(Task brief): Stop after the line containing "S.camera = camo": print each line exactly from the first line of the listing up to that point.
BEGIN Provided material
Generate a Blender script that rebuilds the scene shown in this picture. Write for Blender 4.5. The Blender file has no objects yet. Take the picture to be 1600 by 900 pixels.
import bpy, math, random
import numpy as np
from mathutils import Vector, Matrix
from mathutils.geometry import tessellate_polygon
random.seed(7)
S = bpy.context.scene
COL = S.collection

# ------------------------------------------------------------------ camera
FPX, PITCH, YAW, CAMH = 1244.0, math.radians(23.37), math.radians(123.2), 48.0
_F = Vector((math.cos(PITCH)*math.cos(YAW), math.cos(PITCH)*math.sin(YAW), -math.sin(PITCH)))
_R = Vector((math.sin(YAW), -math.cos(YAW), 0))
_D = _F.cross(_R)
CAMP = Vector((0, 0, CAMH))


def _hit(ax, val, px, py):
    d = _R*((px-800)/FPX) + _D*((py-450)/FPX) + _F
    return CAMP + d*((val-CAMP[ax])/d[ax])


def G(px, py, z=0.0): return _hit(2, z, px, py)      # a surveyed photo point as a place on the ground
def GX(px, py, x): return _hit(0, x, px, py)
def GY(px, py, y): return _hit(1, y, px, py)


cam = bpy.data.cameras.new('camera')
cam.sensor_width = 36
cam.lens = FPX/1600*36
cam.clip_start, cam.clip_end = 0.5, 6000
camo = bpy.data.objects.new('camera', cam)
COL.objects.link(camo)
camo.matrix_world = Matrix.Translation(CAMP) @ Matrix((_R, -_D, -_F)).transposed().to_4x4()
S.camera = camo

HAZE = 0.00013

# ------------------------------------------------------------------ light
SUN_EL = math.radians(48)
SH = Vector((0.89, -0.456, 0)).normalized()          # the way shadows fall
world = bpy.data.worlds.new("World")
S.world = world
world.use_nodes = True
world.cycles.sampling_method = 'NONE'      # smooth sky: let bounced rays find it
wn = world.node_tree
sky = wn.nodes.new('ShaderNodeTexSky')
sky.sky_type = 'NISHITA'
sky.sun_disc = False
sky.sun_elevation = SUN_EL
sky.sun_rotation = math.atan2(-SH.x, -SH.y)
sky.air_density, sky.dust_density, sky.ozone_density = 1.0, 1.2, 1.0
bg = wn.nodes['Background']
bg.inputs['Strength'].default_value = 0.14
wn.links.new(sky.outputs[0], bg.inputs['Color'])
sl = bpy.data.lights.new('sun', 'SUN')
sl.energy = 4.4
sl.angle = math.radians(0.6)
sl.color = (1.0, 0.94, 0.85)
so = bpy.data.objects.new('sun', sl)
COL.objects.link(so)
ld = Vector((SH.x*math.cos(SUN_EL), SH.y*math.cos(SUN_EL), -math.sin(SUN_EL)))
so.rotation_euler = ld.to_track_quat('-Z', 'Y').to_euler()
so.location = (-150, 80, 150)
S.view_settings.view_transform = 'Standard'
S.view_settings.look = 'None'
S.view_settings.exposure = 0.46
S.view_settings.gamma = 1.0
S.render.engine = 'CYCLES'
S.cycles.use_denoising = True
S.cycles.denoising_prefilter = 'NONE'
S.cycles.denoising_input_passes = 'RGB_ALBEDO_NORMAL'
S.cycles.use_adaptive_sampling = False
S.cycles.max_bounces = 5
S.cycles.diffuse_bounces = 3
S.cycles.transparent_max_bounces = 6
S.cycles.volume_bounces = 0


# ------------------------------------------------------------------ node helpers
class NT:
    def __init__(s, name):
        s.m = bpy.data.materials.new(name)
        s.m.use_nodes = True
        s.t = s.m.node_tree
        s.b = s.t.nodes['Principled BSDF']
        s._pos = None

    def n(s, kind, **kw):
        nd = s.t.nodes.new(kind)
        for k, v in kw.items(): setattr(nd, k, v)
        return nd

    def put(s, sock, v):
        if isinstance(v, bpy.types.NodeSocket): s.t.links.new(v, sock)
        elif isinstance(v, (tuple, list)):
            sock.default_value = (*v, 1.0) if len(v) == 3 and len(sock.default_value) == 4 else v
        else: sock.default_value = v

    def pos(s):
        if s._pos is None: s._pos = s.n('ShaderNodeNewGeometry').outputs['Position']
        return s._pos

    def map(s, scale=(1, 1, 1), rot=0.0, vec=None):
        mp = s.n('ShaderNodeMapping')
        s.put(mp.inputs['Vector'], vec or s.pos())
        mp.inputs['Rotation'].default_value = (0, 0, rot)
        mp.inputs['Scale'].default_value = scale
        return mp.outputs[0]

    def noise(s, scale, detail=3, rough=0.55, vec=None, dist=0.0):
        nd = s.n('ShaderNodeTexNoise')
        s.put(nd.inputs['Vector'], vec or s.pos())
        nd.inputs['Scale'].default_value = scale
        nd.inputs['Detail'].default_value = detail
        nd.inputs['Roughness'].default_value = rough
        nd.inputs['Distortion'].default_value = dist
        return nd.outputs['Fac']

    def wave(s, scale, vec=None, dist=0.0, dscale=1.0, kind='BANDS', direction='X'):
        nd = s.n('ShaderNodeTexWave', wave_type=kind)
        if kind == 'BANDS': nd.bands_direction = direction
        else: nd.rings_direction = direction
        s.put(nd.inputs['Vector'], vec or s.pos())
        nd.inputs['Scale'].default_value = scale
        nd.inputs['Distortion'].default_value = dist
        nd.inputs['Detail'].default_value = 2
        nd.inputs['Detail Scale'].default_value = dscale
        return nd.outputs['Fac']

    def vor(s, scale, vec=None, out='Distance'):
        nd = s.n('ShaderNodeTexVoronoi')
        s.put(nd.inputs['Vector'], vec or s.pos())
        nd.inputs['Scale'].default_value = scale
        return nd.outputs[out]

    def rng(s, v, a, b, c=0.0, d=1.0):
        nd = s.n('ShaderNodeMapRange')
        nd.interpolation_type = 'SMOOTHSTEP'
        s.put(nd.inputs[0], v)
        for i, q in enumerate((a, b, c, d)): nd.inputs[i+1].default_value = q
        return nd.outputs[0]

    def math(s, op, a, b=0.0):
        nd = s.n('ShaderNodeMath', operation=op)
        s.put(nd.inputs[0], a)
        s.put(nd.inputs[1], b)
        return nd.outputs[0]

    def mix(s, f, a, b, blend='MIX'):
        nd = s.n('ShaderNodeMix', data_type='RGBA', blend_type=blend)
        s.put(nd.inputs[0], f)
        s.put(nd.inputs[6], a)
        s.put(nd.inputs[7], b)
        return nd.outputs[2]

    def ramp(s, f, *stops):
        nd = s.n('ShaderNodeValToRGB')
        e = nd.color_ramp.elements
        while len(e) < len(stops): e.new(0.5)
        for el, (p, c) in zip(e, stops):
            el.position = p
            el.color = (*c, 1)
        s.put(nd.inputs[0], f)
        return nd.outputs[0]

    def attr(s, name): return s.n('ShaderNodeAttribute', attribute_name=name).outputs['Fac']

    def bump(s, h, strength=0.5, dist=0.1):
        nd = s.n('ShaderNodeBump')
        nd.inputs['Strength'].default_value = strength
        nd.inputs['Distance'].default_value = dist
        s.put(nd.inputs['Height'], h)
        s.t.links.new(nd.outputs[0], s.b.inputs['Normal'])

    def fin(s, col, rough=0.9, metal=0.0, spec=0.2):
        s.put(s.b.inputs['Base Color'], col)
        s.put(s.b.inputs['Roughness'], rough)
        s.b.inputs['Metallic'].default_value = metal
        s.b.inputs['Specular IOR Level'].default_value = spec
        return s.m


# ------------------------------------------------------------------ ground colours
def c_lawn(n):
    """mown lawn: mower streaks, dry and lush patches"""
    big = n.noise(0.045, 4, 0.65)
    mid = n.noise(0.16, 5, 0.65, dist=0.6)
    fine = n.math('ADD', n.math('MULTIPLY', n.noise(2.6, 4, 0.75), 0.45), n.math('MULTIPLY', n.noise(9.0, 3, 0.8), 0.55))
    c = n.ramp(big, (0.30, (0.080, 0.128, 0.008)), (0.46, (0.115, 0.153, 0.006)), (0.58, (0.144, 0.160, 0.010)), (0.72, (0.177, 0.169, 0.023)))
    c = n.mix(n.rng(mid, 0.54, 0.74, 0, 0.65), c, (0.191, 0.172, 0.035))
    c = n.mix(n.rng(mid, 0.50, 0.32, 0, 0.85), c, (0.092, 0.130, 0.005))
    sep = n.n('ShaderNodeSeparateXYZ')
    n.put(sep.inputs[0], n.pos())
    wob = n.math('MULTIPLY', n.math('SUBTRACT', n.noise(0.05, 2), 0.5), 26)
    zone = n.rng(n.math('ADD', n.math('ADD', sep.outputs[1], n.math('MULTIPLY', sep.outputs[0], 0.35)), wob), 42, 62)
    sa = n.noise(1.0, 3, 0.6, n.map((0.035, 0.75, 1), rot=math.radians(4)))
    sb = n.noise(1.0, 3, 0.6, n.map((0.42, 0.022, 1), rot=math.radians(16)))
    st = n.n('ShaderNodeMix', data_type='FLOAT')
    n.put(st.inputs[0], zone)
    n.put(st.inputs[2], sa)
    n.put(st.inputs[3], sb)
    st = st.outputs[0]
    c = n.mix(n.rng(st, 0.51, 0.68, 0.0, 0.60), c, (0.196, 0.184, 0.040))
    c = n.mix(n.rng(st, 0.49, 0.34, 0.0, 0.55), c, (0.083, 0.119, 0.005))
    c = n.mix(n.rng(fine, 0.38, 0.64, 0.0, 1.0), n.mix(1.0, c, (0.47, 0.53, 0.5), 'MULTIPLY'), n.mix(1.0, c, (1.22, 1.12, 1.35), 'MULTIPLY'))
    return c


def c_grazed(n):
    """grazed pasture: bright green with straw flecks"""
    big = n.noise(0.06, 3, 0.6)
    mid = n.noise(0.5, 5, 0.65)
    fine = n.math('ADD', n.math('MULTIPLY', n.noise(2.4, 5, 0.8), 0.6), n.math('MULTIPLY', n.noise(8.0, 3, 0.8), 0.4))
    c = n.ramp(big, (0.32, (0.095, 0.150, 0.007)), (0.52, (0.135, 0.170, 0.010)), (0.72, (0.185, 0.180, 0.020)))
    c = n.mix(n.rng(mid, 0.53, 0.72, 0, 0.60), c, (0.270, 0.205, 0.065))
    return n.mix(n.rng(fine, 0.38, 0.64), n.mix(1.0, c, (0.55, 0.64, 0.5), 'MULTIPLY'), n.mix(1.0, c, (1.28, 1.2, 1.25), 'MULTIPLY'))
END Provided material
(Solution):
Generate a Blender script that rebuilds the scene shown in this picture. Write for Blender 4.5. The Blender file has no objects yet. Take the picture to be 1600 by 900 pixels.
import bpy, math, random
import numpy as np
from mathutils import Vector, Matrix
from mathutils.geometry import tessellate_polygon
random.seed(7)
S = bpy.context.scene
COL = S.collection

# ------------------------------------------------------------------ camera
FPX, PITCH, YAW, CAMH = 1244.0, math.radians(23.37), math.radians(123.2), 48.0
_F = Vector((math.cos(PITCH)*math.cos(YAW), math.cos(PITCH)*math.sin(YAW), -math.sin(PITCH)))
_R = Vector((math.sin(YAW), -math.cos(YAW), 0))
_D = _F.cross(_R)
CAMP = Vector((0, 0, CAMH))


def _hit(ax, val, px, py):
    d = _R*((px-800)/FPX) + _D*((py-450)/FPX) + _F
    return CAMP + d*((val-CAMP[ax])/d[ax])


def G(px, py, z=0.0): return _hit(2, z, px, py)      # a surveyed photo point as a place on the ground
def GX(px, py, x): return _hit(0, x, px, py)
def GY(px, py, y): return _hit(1, y, px, py)


cam = bpy.data.cameras.new('camera')
cam.sensor_width = 36
cam.lens = FPX/1600*36
cam.clip_start, cam.clip_end = 0.5, 6000
camo = bpy.data.objects.new('camera', cam)
COL.objects.link(camo)
camo.matrix_world = Matrix.Translation(CAMP) @ Matrix((_R, -_D, -_F)).transposed().to_4x4()
S.camera = camo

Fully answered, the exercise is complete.